As we grow older, our routines begin to present themselves and we become settled in both our way of life and school of thought – I believe the challenge we’re consistently presented with is how to both maintain the essence of the moment and, conversely, perpetually evolve ourselves.  And that answer is simple: art and creativity.

The biggest challenge the creative type faces is being pigeon-holed: we’re such free spirits that we don’t want no stinkin’ restrictions, even when it comes to a (theoretically) freeform field like the arts.  Just think about picking up an instrument – I’m sure with some coaxing, and deviations from sobriety, that one could pick up an instrument and play a basic tune, chord or scale.  No one expects to hear “Flight of the Bumblebee” but avant-garde noise, as close as some would deem it to dubstep, isn’t an actual genre.  It’s creative, sure; but art? Not exactly.

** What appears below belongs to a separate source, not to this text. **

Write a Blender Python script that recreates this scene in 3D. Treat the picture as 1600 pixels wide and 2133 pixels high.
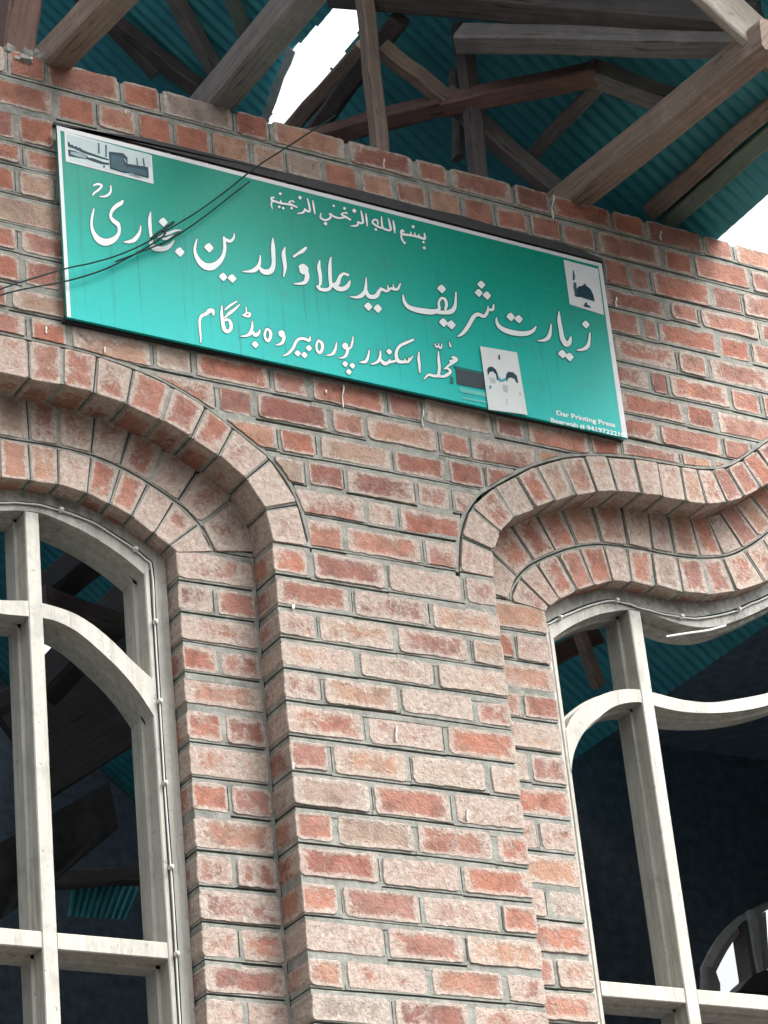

Light bulb Aquariums; what will they think of next?!

As much as we don’t want to admit it – all art tends to follow some form or function; I wouldn’t say it follows rules but it tiptoes where they deserve to be broken.  Creativity, conversely, blossoms from a world founded more on streams of consciousness and moments of inspiration than conformity.

As a community, as a culture – and even as individuals – we have a collective history creating and repurposing our art; a coat rack turns a purse holder, old CD-$’s become hanging room dividers and broken mirrors can mature into disco balls.   As different as each is to me – there are inherent similarities that one simply can’t shake: both processes require we open our minds to redefining failure.  Neither are perfect, and both are open to public – and sometimes, unpopular – debate.

The goal, for me at least, is to achieve a unique synthesis of both worlds; to fuel my passions as well as fill whatever voids I’ve created in my life.  There is nothing wrong with adding some structure to a world more reminiscent of M.C. Escher’s mind and alternatively, there’s no harm in arbitrarily throwing splatter paint on something with rigid form and bland characteristics.